Bert JW Regeer wrote:
Hey Ismail,
I would like to see some stats on this. Do you have any facts or
evidence to back this up?
It's true - if you don't have some sort of directory-hashing
(UFS_DIRHASH in FreeBSD-land) in place, which for FreeBSD has been
default since sometime in the early 4.x days, IIRC.
On current systems 7000 directories inside a directory should not be a
problem. Most employ hashing of some sort to speed up this kind of
thing. On my FreeBSD system there is currently a directory with 10,010
directories, and it is no slower than if that same directory had only
128 directories in it for example. Several of my users are on several
mailing lists for open source projects, and some of their Maildir's
have cur directories with over 30,000 emails in them. Biggest one is
150,000, with no slow downs. No extra load on my server. DJB gave
qmail's queue split directories,
See above. DJB was or is a (Free)-BSD user (when he started, Linux was a
toy anyway), which back in these days had this problem.
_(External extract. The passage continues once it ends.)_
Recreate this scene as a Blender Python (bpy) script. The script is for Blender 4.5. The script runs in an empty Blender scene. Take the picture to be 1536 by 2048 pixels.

why I do not understand, and I might never, since clearly he did not
create his Maildir's to have the same sort of split directories for
speedy access by IMAP/POP3 or other mail protocols. I always disable
vpopmail's big dir stuff, as writing scripts for it is harder, extra
sub directories to traverse.
Just use the output of vuserinfo -d
BTW: Does the latest version of vpopmail include the patch someone
posted that fills up earlier hash-directories, where domains have been
deleted from, instead of creating new ones?